◆ EXERCISE DIRECTIONS ◆
Quote the whole listing word for word, please.

◆ SOURCE DATA ◆
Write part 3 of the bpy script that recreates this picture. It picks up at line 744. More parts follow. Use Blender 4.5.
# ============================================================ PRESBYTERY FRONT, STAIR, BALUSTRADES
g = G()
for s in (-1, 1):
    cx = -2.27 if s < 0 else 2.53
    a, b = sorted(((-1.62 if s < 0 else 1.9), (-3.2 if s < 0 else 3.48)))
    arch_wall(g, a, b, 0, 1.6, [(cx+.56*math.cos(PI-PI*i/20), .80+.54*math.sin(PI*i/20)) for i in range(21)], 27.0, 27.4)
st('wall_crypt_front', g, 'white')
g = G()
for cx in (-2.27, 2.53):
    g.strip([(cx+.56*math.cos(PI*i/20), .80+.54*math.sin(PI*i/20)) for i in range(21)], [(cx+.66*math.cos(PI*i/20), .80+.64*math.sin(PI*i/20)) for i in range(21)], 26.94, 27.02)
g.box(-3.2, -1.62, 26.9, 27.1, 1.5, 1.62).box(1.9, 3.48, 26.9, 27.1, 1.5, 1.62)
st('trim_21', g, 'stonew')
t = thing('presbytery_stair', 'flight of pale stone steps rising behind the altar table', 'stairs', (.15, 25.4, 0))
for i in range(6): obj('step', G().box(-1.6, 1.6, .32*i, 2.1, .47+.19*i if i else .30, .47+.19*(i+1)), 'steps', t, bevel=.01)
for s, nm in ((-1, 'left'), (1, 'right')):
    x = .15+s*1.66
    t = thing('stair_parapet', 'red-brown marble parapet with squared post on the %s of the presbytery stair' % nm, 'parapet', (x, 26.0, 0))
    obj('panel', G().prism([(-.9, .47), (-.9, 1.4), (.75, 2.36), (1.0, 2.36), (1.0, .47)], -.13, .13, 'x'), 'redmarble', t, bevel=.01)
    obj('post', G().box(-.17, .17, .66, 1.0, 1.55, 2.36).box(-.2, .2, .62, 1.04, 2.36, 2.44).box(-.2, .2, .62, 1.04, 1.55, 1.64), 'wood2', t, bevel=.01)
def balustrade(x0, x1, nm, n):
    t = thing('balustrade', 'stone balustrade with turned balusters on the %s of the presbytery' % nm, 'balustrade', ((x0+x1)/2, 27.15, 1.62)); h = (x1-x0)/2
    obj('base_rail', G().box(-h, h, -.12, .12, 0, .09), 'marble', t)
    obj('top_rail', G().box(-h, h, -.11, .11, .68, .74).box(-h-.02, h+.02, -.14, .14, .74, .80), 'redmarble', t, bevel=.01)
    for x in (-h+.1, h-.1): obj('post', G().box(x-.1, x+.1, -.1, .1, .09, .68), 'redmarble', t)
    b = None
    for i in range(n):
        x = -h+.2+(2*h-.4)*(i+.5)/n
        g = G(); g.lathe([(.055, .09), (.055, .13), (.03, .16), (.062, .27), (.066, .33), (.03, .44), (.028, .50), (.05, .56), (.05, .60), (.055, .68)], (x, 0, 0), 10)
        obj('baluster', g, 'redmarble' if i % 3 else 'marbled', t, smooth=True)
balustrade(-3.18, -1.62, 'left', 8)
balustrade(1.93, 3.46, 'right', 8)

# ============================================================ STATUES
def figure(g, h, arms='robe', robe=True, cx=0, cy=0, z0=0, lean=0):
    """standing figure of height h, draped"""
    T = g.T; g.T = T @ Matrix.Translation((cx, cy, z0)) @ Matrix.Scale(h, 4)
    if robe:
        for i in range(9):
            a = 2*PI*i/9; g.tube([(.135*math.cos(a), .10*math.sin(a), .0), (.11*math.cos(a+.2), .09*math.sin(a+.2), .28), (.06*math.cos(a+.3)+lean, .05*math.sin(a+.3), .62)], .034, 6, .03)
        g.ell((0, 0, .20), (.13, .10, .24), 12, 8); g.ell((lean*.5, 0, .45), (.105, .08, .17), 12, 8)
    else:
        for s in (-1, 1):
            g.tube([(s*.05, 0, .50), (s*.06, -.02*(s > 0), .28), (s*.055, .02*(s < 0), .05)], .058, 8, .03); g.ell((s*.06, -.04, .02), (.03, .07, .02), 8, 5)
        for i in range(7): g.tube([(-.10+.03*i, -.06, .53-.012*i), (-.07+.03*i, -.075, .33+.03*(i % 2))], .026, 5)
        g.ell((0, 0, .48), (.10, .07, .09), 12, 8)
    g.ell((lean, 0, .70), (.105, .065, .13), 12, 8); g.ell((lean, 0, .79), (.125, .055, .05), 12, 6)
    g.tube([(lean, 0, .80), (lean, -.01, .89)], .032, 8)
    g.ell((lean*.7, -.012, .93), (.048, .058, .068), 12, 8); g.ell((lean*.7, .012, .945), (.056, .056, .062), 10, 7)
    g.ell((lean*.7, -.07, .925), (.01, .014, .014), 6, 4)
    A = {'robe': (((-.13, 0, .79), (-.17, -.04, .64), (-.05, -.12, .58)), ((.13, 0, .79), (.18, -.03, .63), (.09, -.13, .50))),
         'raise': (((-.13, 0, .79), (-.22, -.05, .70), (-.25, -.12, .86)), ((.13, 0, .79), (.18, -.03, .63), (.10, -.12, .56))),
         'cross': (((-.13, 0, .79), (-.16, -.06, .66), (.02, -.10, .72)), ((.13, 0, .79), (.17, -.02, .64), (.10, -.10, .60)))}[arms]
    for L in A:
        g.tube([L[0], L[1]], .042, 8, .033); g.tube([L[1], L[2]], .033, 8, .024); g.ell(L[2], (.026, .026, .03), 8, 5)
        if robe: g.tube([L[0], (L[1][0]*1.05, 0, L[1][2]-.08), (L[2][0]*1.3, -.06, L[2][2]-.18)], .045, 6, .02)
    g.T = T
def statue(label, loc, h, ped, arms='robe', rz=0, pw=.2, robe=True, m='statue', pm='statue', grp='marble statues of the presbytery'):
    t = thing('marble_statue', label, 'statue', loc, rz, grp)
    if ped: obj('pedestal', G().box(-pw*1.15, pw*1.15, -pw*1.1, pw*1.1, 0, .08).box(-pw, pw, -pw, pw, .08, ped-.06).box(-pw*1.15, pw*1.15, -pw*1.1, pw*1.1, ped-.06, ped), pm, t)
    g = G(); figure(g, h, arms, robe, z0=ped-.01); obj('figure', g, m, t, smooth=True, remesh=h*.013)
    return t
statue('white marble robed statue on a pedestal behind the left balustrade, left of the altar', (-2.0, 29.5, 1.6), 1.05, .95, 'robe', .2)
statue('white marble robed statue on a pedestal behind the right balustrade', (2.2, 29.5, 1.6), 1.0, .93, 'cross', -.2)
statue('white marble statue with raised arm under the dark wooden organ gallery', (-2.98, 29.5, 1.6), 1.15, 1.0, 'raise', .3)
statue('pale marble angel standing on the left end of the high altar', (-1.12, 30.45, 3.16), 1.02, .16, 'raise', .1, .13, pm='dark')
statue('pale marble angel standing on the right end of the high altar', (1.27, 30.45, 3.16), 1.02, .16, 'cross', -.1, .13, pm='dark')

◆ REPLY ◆
Write part 3 of the bpy script that recreates this picture. It picks up at line 744. More parts follow. Use Blender 4.5.
# ============================================================ PRESBYTERY FRONT, STAIR, BALUSTRADES
g = G()
for s in (-1, 1):
    cx = -2.27 if s < 0 else 2.53
    a, b = sorted(((-1.62 if s < 0 else 1.9), (-3.2 if s < 0 else 3.48)))
    arch_wall(g, a, b, 0, 1.6, [(cx+.56*math.cos(PI-PI*i/20), .80+.54*math.sin(PI*i/20)) for i in range(21)], 27.0, 27.4)
st('wall_crypt_front', g, 'white')
g = G()
for cx in (-2.27, 2.53):
    g.strip([(cx+.56*math.cos(PI*i/20), .80+.54*math.sin(PI*i/20)) for i in range(21)], [(cx+.66*math.cos(PI*i/20), .80+.64*math.sin(PI*i/20)) for i in range(21)], 26.94, 27.02)
g.box(-3.2, -1.62, 26.9, 27.1, 1.5, 1.62).box(1.9, 3.48, 26.9, 27.1, 1.5, 1.62)
st('trim_21', g, 'stonew')
t = thing('presbytery_stair', 'flight of pale stone steps rising behind the altar table', 'stairs', (.15, 25.4, 0))
for i in range(6): obj('step', G().box(-1.6, 1.6, .32*i, 2.1, .47+.19*i if i else .30, .47+.19*(i+1)), 'steps', t, bevel=.01)
for s, nm in ((-1, 'left'), (1, 'right')):
    x = .15+s*1.66
    t = thing('stair_parapet', 'red-brown marble parapet with squared post on the %s of the presbytery stair' % nm, 'parapet', (x, 26.0, 0))
    obj('panel', G().prism([(-.9, .47), (-.9, 1.4), (.75, 2.36), (1.0, 2.36), (1.0, .47)], -.13, .13, 'x'), 'redmarble', t, bevel=.01)
    obj('post', G().box(-.17, .17, .66, 1.0, 1.55, 2.36).box(-.2, .2, .62, 1.04, 2.36, 2.44).box(-.2, .2, .62, 1.04, 1.55, 1.64), 'wood2', t, bevel=.01)
def balustrade(x0, x1, nm, n):
    t = thing('balustrade', 'stone balustrade with turned balusters on the %s of the presbytery' % nm, 'balustrade', ((x0+x1)/2, 27.15, 1.62)); h = (x1-x0)/2
    obj('base_rail', G().box(-h, h, -.12, .12, 0, .09), 'marble', t)
    obj('top_rail', G().box(-h, h, -.11, .11, .68, .74).box(-h-.02, h+.02, -.14, .14, .74, .80), 'redmarble', t, bevel=.01)
    for x in (-h+.1, h-.1): obj('post', G().box(x-.1, x+.1, -.1, .1, .09, .68), 'redmarble', t)
    b = None
    for i in range(n):
        x = -h+.2+(2*h-.4)*(i+.5)/n
        g = G(); g.lathe([(.055, .09), (.055, .13), (.03, .16), (.062, .27), (.066, .33), (.03, .44), (.028, .50), (.05, .56), (.05, .60), (.055, .68)], (x, 0, 0), 10)
        obj('baluster', g, 'redmarble' if i % 3 else 'marbled', t, smooth=True)
balustrade(-3.18, -1.62, 'left', 8)
balustrade(1.93, 3.46, 'right', 8)

# ============================================================ STATUES
def figure(g, h, arms='robe', robe=True, cx=0, cy=0, z0=0, lean=0):
    """standing figure of height h, draped"""
    T = g.T; g.T = T @ Matrix.Translation((cx, cy, z0)) @ Matrix.Scale(h, 4)
    if robe:
        for i in range(9):
            a = 2*PI*i/9; g.tube([(.135*math.cos(a), .10*math.sin(a), .0), (.11*math.cos(a+.2), .09*math.sin(a+.2), .28), (.06*math.cos(a+.3)+lean, .05*math.sin(a+.3), .62)], .034, 6, .03)
        g.ell((0, 0, .20), (.13, .10, .24), 12, 8); g.ell((lean*.5, 0, .45), (.105, .08, .17), 12, 8)
    else:
        for s in (-1, 1):
            g.tube([(s*.05, 0, .50), (s*.06, -.02*(s > 0), .28), (s*.055, .02*(s < 0), .05)], .058, 8, .03); g.ell((s*.06, -.04, .02), (.03, .07, .02), 8, 5)
        for i in range(7): g.tube([(-.10+.03*i, -.06, .53-.012*i), (-.07+.03*i, -.075, .33+.03*(i % 2))], .026, 5)
        g.ell((0, 0, .48), (.10, .07, .09), 12, 8)
    g.ell((lean, 0, .70), (.105, .065, .13), 12, 8); g.ell((lean, 0, .79), (.125, .055, .05), 12, 6)
    g.tube([(lean, 0, .80), (lean, -.01, .89)], .032, 8)
    g.ell((lean*.7, -.012, .93), (.048, .058, .068), 12, 8); g.ell((lean*.7, .012, .945), (.056, .056, .062), 10, 7)
    g.ell((lean*.7, -.07, .925), (.01, .014, .014), 6, 4)
    A = {'robe': (((-.13, 0, .79), (-.17, -.04, .64), (-.05, -.12, .58)), ((.13, 0, .79), (.18, -.03, .63), (.09, -.13, .50))),
         'raise': (((-.13, 0, .79), (-.22, -.05, .70), (-.25, -.12, .86)), ((.13, 0, .79), (.18, -.03, .63), (.10, -.12, .56))),
         'cross': (((-.13, 0, .79), (-.16, -.06, .66), (.02, -.10, .72)), ((.13, 0, .79), (.17, -.02, .64), (.10, -.10, .60)))}[arms]
    for L in A:
        g.tube([L[0], L[1]], .042, 8, .033); g.tube([L[1], L[2]], .033, 8, .024); g.ell(L[2], (.026, .026, .03), 8, 5)
        if robe: g.tube([L[0], (L[1][0]*1.05, 0, L[1][2]-.08), (L[2][0]*1.3, -.06, L[2][2]-.18)], .045, 6, .02)
    g.T = T
def statue(label, loc, h, ped, arms='robe', rz=0, pw=.2, robe=True, m='statue', pm='statue', grp='marble statues of the presbytery'):
    t = thing('marble_statue', label, 'statue', loc, rz, grp)
    if ped: obj('pedestal', G().box(-pw*1.15, pw*1.15, -pw*1.1, pw*1.1, 0, .08).box(-pw, pw, -pw, pw, .08, ped-.06).box(-pw*1.15, pw*1.15, -pw*1.1, pw*1.1, ped-.06, ped), pm, t)
    g = G(); figure(g, h, arms, robe, z0=ped-.01); obj('figure', g, m, t, smooth=True, remesh=h*.013)
    return t
statue('white marble robed statue on a pedestal behind the left balustrade, left of the altar', (-2.0, 29.5, 1.6), 1.05, .95, 'robe', .2)
statue('white marble robed statue on a pedestal behind the right balustrade', (2.2, 29.5, 1.6), 1.0, .93, 'cross', -.2)
statue('white marble statue with raised arm under the dark wooden organ gallery', (-2.98, 29.5, 1.6), 1.15, 1.0, 'raise', .3)
statue('pale marble angel standing on the left end of the high altar', (-1.12, 30.45, 3.16), 1.02, .16, 'raise', .1, .13, pm='dark')
statue('pale marble angel standing on the right end of the high altar', (1.27, 30.45, 3.16), 1.02, .16, 'cross', -.1, .13, pm='dark')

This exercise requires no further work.